EXERCISE DETAILS:
Below are the entries; count the lines in them that contain the word "from" and give only the number.

******

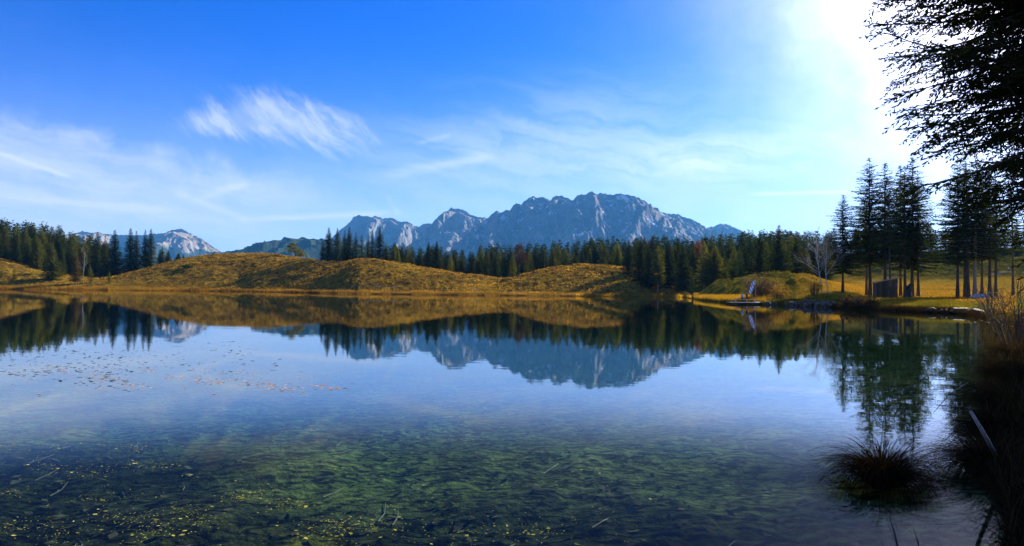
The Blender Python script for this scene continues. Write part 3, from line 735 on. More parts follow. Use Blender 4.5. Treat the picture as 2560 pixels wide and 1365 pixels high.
# ---- trees one can point at: kind, column, distance, row of the top, label, options
G_CL = None
hero = [
 # left shore
 ('full0', 129, 345, 608, 'full bright green spruce on the left shore with a short pale trunk', dict(mat='spruce_light', bark='bark_pale', wide=1.35)),
 ('slim1', 190, 340, 622, 'yellowish thin conifer standing right at the water beside the white birch', dict(mat='larch', bark='bark_pale', wide=1.3)),
 ('full1', 90, 372, 590, 'tall mid green spruce just behind the bright green shore spruce', dict(mat='spruce_light')),
 ('slim0', 155, 362, 618, 'slender green spruce between the bright shore spruce and the yellowish conifer', dict()),
 ('full1', 241, 392, 579, 'dark spruce at the right end of the left forest slope', dict()),
 ('slim0', 262, 390, 588, 'shorter dark spruce left of the broad one in the left clump', dict()),
 ('full0', 285, 388, 574, 'broad dark spruce, leftmost tall one of the left clump', dict()),
 ('full1', 324, 392, 569, 'tallest dark spruce in the middle of the left clump', dict()),
 ('slim0', 340, 394, 576, 'dark spruce second from the tallest in the left clump', dict()),
 ('slim1', 361, 394, 574, 'slim dark spruce third from right in the left clump', dict()),
 ('full1', 374, 396, 571, 'dark spruce at the right edge of the left clump', dict()),
 ('full0', 405, 420, 616, 'low spruce just right of the tall left clump', dict()),
 ('full2', 420, 425, 623, 'low rounded spruce on the left flank of the brown hill', dict()),
 ('slim0', 446, 425, 627, 'small pointed spruce highest up the left flank of the brown hill', dict()),
 ('young0', 36, 338, 669, 'young green conifer alone on the left bank near the picture edge', dict(mat='spruce_light', wide=1.1)),
 ('young0', 3, 340, 666, 'young green conifer cut by the left picture edge', dict(mat='spruce_light', wide=1.1)),
 ('young0', 226, 346, 662, 'young green conifer right of the white birch', dict(mat='spruce_light', wide=.9)),
 ('young0', 274, 346, 677, 'young green conifer at the foot of the left clump', dict(mat='spruce_light', wide=.9)),
 ('young0', 452, 340, 700, 'left one of two young conifers at the foot of the brown hill', dict(mat='spruce_light', wide=.9)),
 ('young0', 482, 338, 698, 'right one of two young conifers at the foot of the brown hill', dict(mat='spruce_light', wide=.9)),
 ('young0', 505, 350, 683, 'tiny conifer a little above the two young ones on the brown hill', dict(mat='spruce_light', wide=.9)),
 ('young0', 711, 345, 673, 'tiny green conifer alone on the middle of the brown hill', dict(mat='spruce_light', wide=.9)),
 ('young0', 491, 418, 634, 'tiny dark spruce on the skyline of the brown hill', dict(wide=.6)),
 # clump on the crest
 ('feather', 806, 352, 596, 'feathery left flank spruce of the tall crest clump', dict(wide=.8)),
 ('full1', 820, 356, 567, 'tall dark spruce, leftmost peak of the crest clump', dict(wide=1.15)),
 ('full2', 842, 358, 569, 'dense dark spruce, second peak of the crest clump', dict(wide=.9)),
 ('slim0', 860, 354, 574, 'slim spruce, third peak of the crest clump', dict()),
 ('full1', 873, 352, 566, 'tall slim spruce, fourth peak of the crest clump', dict(wide=.9)),
 ('slim0', 888, 350, 580, 'spruce, fifth peak of the crest clump', dict(wide=1.1)),
 ('old0', 904, 348, 586, 'low spruce, sixth peak of the crest clump', dict()),
 ('slim0', 919, 346, 586, 'thin pale green spruce in the right half of the crest clump', dict(mat='spruce_light')),
 ('slim1', 931, 346, 579, 'thin dark spruce beside the last tall one of the crest clump', dict()),
 ('full1', 947, 344, 567, 'tall dark spruce at the right end of the crest clump', dict(wide=1.1)),
 ('full0', 965, 346, 606, 'bushy green spruce leaning on the right end of the crest clump', dict(mat='spruce_light')),
 ('feather', 1023, 322, 606, 'airy bright green pine with layered boughs at the forest edge', dict(mat='spruce_light', bark='bark_pale', wide=.95)),
 ('full1', 985, 350, 604, 'dark spruce between the crest clump and the airy pine', dict()),
 ('full2', 1004, 350, 618, 'low dark spruce left of the airy pine', dict()),
 ('full0', 1070, 330, 603, 'broad dark spruce right of the airy pine', dict()),
 ('full1', 1092, 330, 602, 'dark spruce second right of the airy pine', dict(wide=1.2)),
 ('feather', 1126, 322, 626, 'bright green layered conifer on the slope right of the airy pine', dict(mat='spruce_light', wide=.7)),
 ('feather', 1283, 308, 628, 'bright green conifer at the left foot of the second brown hill', dict(mat='spruce_light', wide=.8)),
 ('feather', 1326, 312, 622, 'bright green bushy conifer on the left shoulder of the second brown hill', dict(mat='spruce_light', wide=.9)),
 ('bare0', 1361, 318, 620, 'pine with a pale bare trunk on the second brown hill', dict(bark='bark_pale', wide=1.2)),
 ('feather', 1395, 316, 635, 'low light green conifer on top of the second brown hill', dict(mat='spruce_light', wide=1.1)),
 ('feather', 1513, 314, 637, 'light green bushy conifer right of the second hill top', dict(mat='spruce_light', wide=.9)),
 ('full2', 1545, 314, 610, 'broad green spruce with a flat hem right of the second hill top', dict(mat='spruce_light', wide=1.1)),
 # big dark group at the water
 ('full0', 1572, 290, 600, 'dark spruce at the left edge of the dark shore group', dict(wide=1.1)),
 ('full2', 1602, 280, 588, 'big black green spruce, leftmost of the dark shore group', dict(wide=1.1)),
 ('full1', 1622, 272, 612, 'lower spruce in front of the black green ones of the shore group', dict(wide=1.3)),
 ('old0', 1645, 268, 612, 'shore spruce with a pale lower trunk showing at the water', dict(mat='spruce_light', bark='bark_pale', wide=1.1)),
 ('full2', 1672, 276, 598, 'dark spruce right of the pale trunked shore spruce', dict()),
 ('full0', 1708, 270, 606, 'broad black spruce at the right end of the dark shore group', dict(wide=1.15)),
 ('old0', 1760, 250, 600, 'tall spruce with a long grey trunk behind the mossy mound', dict(mat='spruce_light', bark='bark_pale', wide=.95)),
 ('full1', 1790, 256, 640, 'small light green spruce on the left end of the mossy mound', dict(mat='spruce_light')),
 ('full2', 1900, 235, 575, 'dark spruce behind the flag', dict()),
 ('feather', 1850, 240, 612, 'grey green loose pine behind the mossy mound', dict(mat='pine', wide=.9)),
 ('full0', 1947, 228, 561, 'largest dark broad spruce behind the round shrub', dict(wide=1.25)),
 ('full1', 1990, 240, 590, 'dark spruce between the broad one and the bare birches', dict(wide=1.2)),
 # right hand tall trees
 ('tall2', 2107, 153, 484, 'lone tall spruce at the water, just right of the bare birches', dict(wide=1.05)),
 ('tall0', 2176, 152, 391, 'tallest ragged spruce left of the plank shed', dict()),
 ('tall1', 2166, 165, 470, 'lower spruce hidden behind the tallest ragged one', dict()),
 ('tall1', 2213, 150, 404, 'ragged spruce right behind the plank shed', dict(wide=1.1)),
 ('bare0', 2226, 143, 450, 'thin trunked spruce in front of the shed door', dict(wide=.8)),
 ('tall1', 2252, 160, 409, 'narrow spruce right of the plank shed', dict(wide=.9)),
 ('bare0', 2263, 150, 412, 'thin straight spruce beside the hollow stump', dict(wide=.9)),
 ('tall2', 2280, 152, 390, 'broad tall spruce with twin trunk look right of the stump', dict()),
 ('bare0', 2296, 156, 440, 'thick trunked spruce at the edge of the sunny meadow', dict()),
 ('tall0', 2394, 148, 395, 'thick straight spruce in the meadow left of the tarp bundle', dict(wide=.9)),
 ('bare0', 2413, 155, 400, 'thin spruce behind the thick straight one in the meadow', dict()),
 ('bare0', 2420, 146, 380, 'tall thin meadow spruce second left of the tarp bundle', dict()),
 ('tall1', 2437, 146, 385, 'mottled trunk spruce right beside the tarp bundle', dict(bark='bark_pale')),
 ('bare0', 2455, 170, 420, 'slender spruce farther back behind the tarp bundle', dict(wide=.9)),
 ('tall1', 2474, 158, 405, 'straight dark trunk spruce right of the tarp bundle', dict()),
 ('bare0', 2489, 162, 415, 'straight thin spruce second right of the tarp bundle', dict()),
 ('bare0', 2533, 175, 430, 'thin spruce near the right picture edge by the far path', dict(wide=.9)),
]
for kind, p, Y, qt, label, kw in hero:
    if 800 < p < 1010: Y += 26
    elif 1010 < p < 1560 and Y < 340: Y += 14
    elif 230 < p < 480 and Y > 380: Y += 18
    tree(kind, p, Y, qt, label=label, **kw)

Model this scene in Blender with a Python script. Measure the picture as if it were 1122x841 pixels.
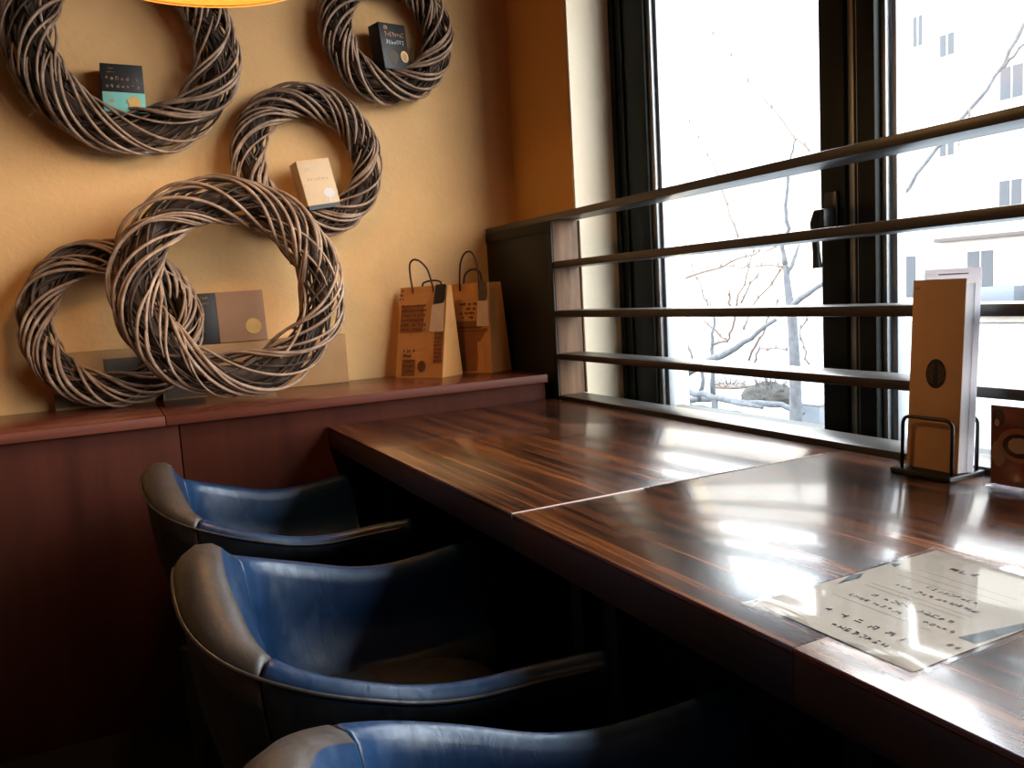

******

THE SOLUTION:
3